Thursday, May 3, 2007

The Lucifer Effect

I was really fascinated by an interview I heard on the NPR show Fresh Air with Philip Zimbardo. Zimbardo is the Professor Emeritus of Psychology at Stanford University, and he's perhaps best known for the so-called "Stanford Prison Experiment" in which seemingly n ormal college students were divided into two groups: prisoners and guards. In six days' time, Zimbardo had to stop the experiment, because the "guards" began to brutalize the prisoners. It raised the difficult question of why good people can in the right circumstances and with the right social reinforcement can end up doing unspeakable things.

Zimbardo has written a book called The Lucifer Effect: Understanding How Good People Turn Evil. which is about the "Stanford Prison Experiment" and about him being called as an expert witness in the court martials of guards who were a part of the Abu Ghraib scandal.

I have a theological reason for wanting to understand what Zimbardo is writing and researching.
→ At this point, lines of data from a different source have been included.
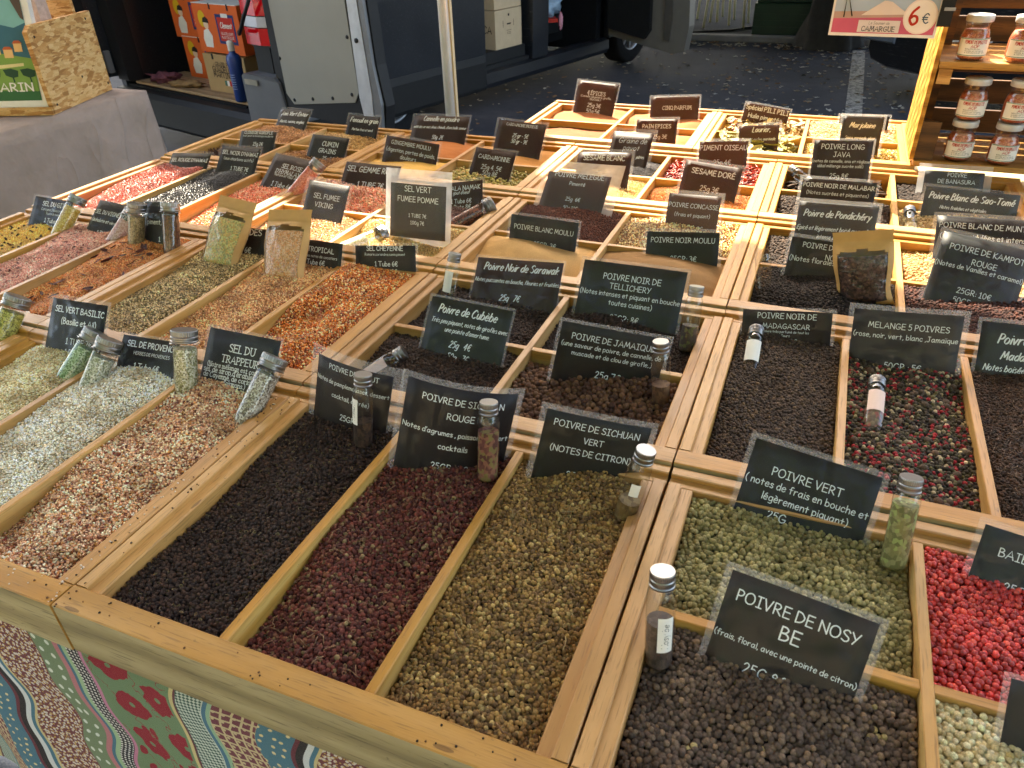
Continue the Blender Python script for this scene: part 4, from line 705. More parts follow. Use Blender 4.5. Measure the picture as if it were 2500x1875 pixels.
def make_sign(key):
    card, mg, bend, lines = SIGN[key]; m, W, hm, hv = sign_mat(key); bury = .022; Ht = hv+bury
    big = key in ('melegue', 'pomme', 'banasura'); ttl = ' '.join(l[0] for l in lines[:2] if l[1] not in ('x',)) if lines else ''
    if len(ttl.split()) > 5: ttl = lines[0][0]
    lab = EXTRA.get(key) or f"{CN[card]} laminated sign reading {ttl}".replace('(', '').replace(')', '').replace(' ,', ',')
    # the thing stands on its lower edge
    base = m @ Matrix.Translation((0, -Ht, 0)); t = thing('price_sign', lab, 'sign', group='laminated price signs in the spice trays', mat=base)
    rr = random.Random(key); bb = bend*(1 if key in ('timut', 'rouge') else rr.choice((-1, 1))); tw = rr.uniform(-.0015, .0015)
    def zoff(x, y): return -bb*((2*x/W)**2)+bb*.5+tw*(2*x/W)*(2*y/Ht-1)
    def sheet(x0, x1, y0, y1, z, thick=0, rc=.004, xs=None, ys=None):
        b = MB(); nx, ny = (len(xs)-1, len(ys)-1) if xs else (10, 6); v = []
        for j in range(ny+1):
            for i in range(nx+1):
                x = xs[i] if xs else x0+(x1-x0)*i/nx; y = ys[j] if ys else y0+(y1-y0)*j/ny; v.append((x, y, zoff(x, y)+z))
        k = len(v); f = [(j*(nx+1)+i, j*(nx+1)+i+1, (j+1)*(nx+1)+i+1, (j+1)*(nx+1)+i) for j in range(ny) for i in range(nx)]
        if thick:
            v += [(a, b_, c-thick) for a, b_, c in v]; f += [tuple(q+k for q in reversed(g)) for g in f]
            ed = [i for i in range(nx+1)]+[(j+1)*(nx+1)-1 for j in range(1, ny+1)]+[ny*(nx+1)+i for i in range(nx-1, -1, -1)]+[j*(nx+1) for j in range(ny-1, 0, -1)]
            f += [(ed[(i+1) % len(ed)], ed[i], ed[i]+k, ed[(i+1) % len(ed)]+k) for i in range(len(ed))]
        b.add(v, f); return b
    ml, mr, mt, mb_ = mg, mg, mg, mg
    if key == 'melegue': ml, mr, mt, mb_ = .012, .024, .026, 0
    if key == 'pomme': ml, mr, mt, mb_ = .011, .011, .027, bury+.010
    if key == 'banasura': ml, mr, mt, mb_ = .013, .014, .014, 0
    if key == 'cheyenne': mt = .004
    cx0, cx1, cy0, cy1 = -W/2+ml, W/2-mr, mb_ if mb_ > mg else .002, Ht-mt; cw = cx1-cx0
    sheet(cx0, cx1, cy0, cy1, 0, .0003).obj('card', [M[card]], t, True)
    for text, sty, vf, wf, cf in lines:
        tx = MB()
        nat = text_width(text, sty); s = min(wf*cw/nat, .0175); y = Ht-vf*hm*(1 if True else 1)
        sx = min(wf*cw/(nat*s), 1.25); x = cx0+cf*cw-nat*s*sx/2
        add_text(tx, text, x, y, s, sty, lambda a, b_, z: (a, b_, zoff(a, b_)+.00012+z), 0, sx); tx.obj('lettering', [M['ink']], t)
    lb = sheet(-W/2, W/2, 0, Ht, .0005, 0, 0, [-W/2, cx0, cx0+cw*.2, cx0+cw*.4, cx0+cw*.6, cx0+cw*.8, cx1, W/2], [0, cy0, cy0+(cy1-cy0)*.25, cy0+(cy1-cy0)*.5, cy0+(cy1-cy0)*.75, cy1, Ht])
    lb.mi = [0 if (0 < i < 6 and 0 < j < 5) else 1 for j in range(6) for i in range(7)]
    lb.obj('laminate', [M['lam_hazy' if big or key in ('viking', 'saotome', 'concasse', 'pondichery') else 'lam'], M['margin_big' if big else 'margin']], t, True)
    return t
for k in SIGN: make_sign(k)

# ------------------------------------------------------------------ tubes
def glass(name, tint=(.96, .975, .97), rough=.03, add=.02):
    t = NT(name); t.n.remove(t.bsdf); tr = t.new('BsdfTransparent'); tr.inputs[0].default_value = (*tint, 1); gl = t.new('BsdfGlossy'); gl.inputs['Roughness'].default_value = rough
    bp = t.new('Bump'); bp.inputs['Strength'].default_value = .3; bp.inputs['Distance'].default_value = .003; t.link(t.noise(t.coord(), 60, 2), bp.inputs['Height']); t.link(bp.outputs[0], gl.inputs['Normal'])
    mx = t.new('MixShader'); t.link(t.schlick(.06+add, .9), mx.inputs[0]); t.link(tr.outputs[0], mx.inputs[1]); t.link(gl.outputs[0], mx.inputs[2]); t.link(mx.outputs[0], t.out.inputs[0]); return t.m
M['glass'] = glass('clear plastic'); M['alu'] = flat('brushed aluminium', '8c8a88', .34, .5, 1.0, .04, 60); M['paper'] = flat('white paper label', 'e4e0d8', .8, .2, 0, .04, 30)
M['pinkpaper'] = flat('pinkish paper label', 'e0c4b8', .8, .2, 0, .04, 30)
def fillmat(name, cols, sc=380, bump=.9):
    t = NT(name); vo = t.new('TexVoronoi'); t.link(t.coord(), vo.inputs['Vector']); vo.inputs['Scale'].default_value = sc
    sp = t.new('SeparateColor'); t.link(vo.outputs['Color'], sp.inputs[0]); n = len(cols)
    c = t.ramp(sp.outputs[0], [(i/n, lin(q)) for i, q in enumerate(cols)], 'CONSTANT'); d = t.math('SUBTRACT', 1.0, t.math('MULTIPLY', vo.outputs['Distance'], 1.3), clamp=True)
    t.set(c, .6, .3); t.bump(d, bump*.35, .0008); return t.m
TUBES = {'timut': ((-0.455, 0.5949, -0.02), (-0.4511, 0.6143, 0.0762)),
 'rouge': ((-0.2855, 0.5893, -0.02), (-0.2883, 0.6111, 0.0759)),
 'vert': ((-0.1235, 0.5838, -0.02), (-0.1073, 0.593, 0.0705)),
 'nosy': ((-0.0491, 0.4173, -0.02), (-0.0567, 0.4355, 0.0758)),
 'pvert': ((0.1404, 0.6066, -0.02), (0.1364, 0.6334, 0.0728)),
 'melange': ((0.1233, 0.8581, -0.02), (0.1245, 0.9285, -0.0023)),
 'mada': ((-0.0349, 0.9359, -0.02), (-0.0375, 0.9986, 0.0085)),
 'poivren': ((-0.0431, 1.1777, -0.02), (-0.057, 1.183, 0.0606)),
 'telli': ((-0.1275, 0.9565, -0.02), (-0.1265, 0.9822, 0.0696)),
 'jama': ((-0.1356, 0.8203, -0.02), (-0.1437, 0.8274, 0.0612)),
 'sarawak': ((-0.5326, 0.9924, -0.02), (-0.5246, 1.0159, 0.053)),
 'cubebe': ((-0.5295, 0.7685, -0.02), (-0.5003, 0.7874, -0.0011)),
 'trappeur': ((-0.6273, 0.5835, -0.02), (-0.607, 0.6476, 0.0496)),
 'midprov': ((-0.7437, 0.6094, -0.02), (-0.746, 0.6399, 0.0692)),
 'prov': ((-0.8894, 0.577, -0.02), (-0.8727, 0.6238, 0.0393)),
 'basilic': ((-0.9441, 0.588, -0.02), (-0.9199, 0.6417, 0.0337)),
 'edge': ((-1.1299, 0.6253, -0.02), (-1.114, 0.6742, 0.0434)),
 'gitan': ((-1.4298, 0.9949, -0.02), (-1.4084, 1.0543, 0.045)),
 'vign': ((-1.2824, 0.9956, -0.02), (-1.2587, 1.0496, 0.0324)),
 'chil1': ((-1.2102, 0.9848, -0.02), (-1.1997, 1.0116, 0.0679)),
 'chil2': ((-1.1164, 0.9824, -0.02), (-1.1222, 1.0195, 0.0746)),
 'rose': ((-1.0918, 1.3187, -0.02), (-1.0371, 1.3851, 0.0517)),
 'pomme': ((-0.8123, 1.1257, -0.02), (-0.769, 1.1972, -0.0118)),
 'kala': ((-0.6622, 1.307, -0.02), (-0.6077, 1.3628, 0.0078)),
 'java': ((-0.013, 1.7757, -0.02), (-0.0544, 1.8036, -0.0026)),
 'sao': ((0.1898, 1.5454, -0.02), (0.1861, 1.6016, -0.0013))}
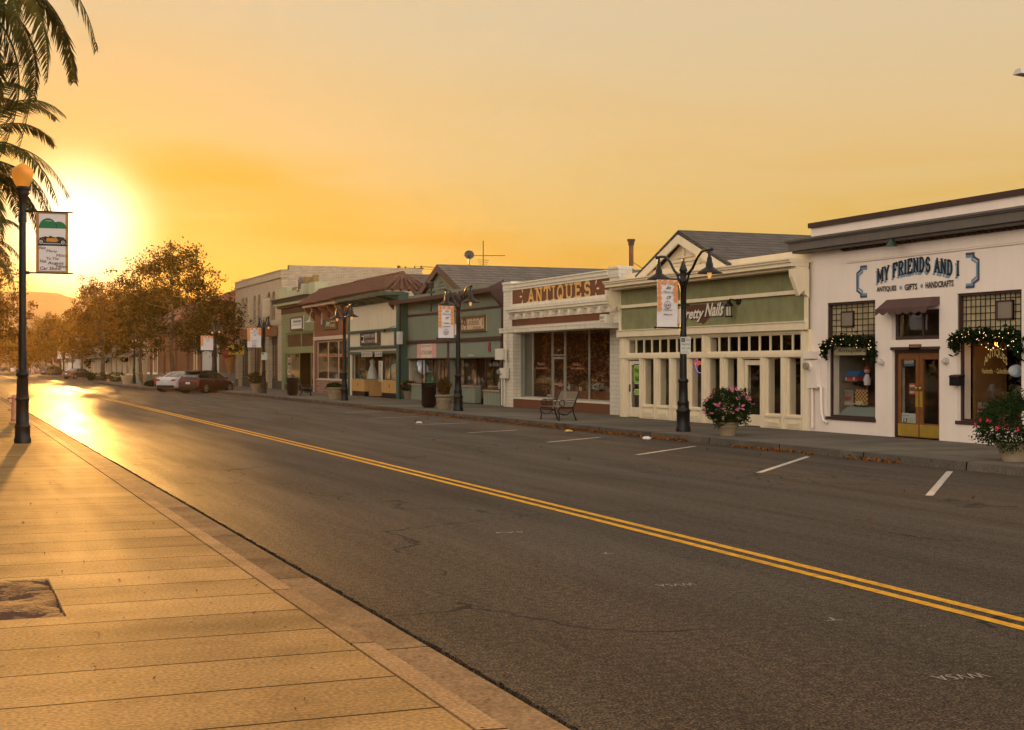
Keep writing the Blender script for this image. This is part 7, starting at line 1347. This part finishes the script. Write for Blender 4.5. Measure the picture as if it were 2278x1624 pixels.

In my attempts to understand human sinfulness--individually and collectively--I have come to believe that the traditional Protestant understandings of sin are in many ways inadequate to deal with questions like how could normal people go along with the Holocaust or a genocide in Rwanda or Darfur? How could normal Americans who function in society come to believe that sexually humiliating people or attaching electrodes to their testicles could be ever okay--not to mention that they took trophy pictures of themselves doing it?

For that matter, how can the majority of normal people in our country not be concerned that our government authorized torture and has yet to hold anyone higher than a low-level soldier accountable for it?

I guess I feel the traditional understanding of a sin as a bad action is simply inadequate to describe the level of violence that exists in our world. I also wonder if Zimbardo can shed any light from a psychological perspective on the idea that all of us our sinners--our Western individualism and humanism I feel masks the ways humanity in a macro or cosmic sense can inherently cooperate in acts that dehumanize others.

I haven't read the book yet or even bought it, but it's on my "TO BE READ" list.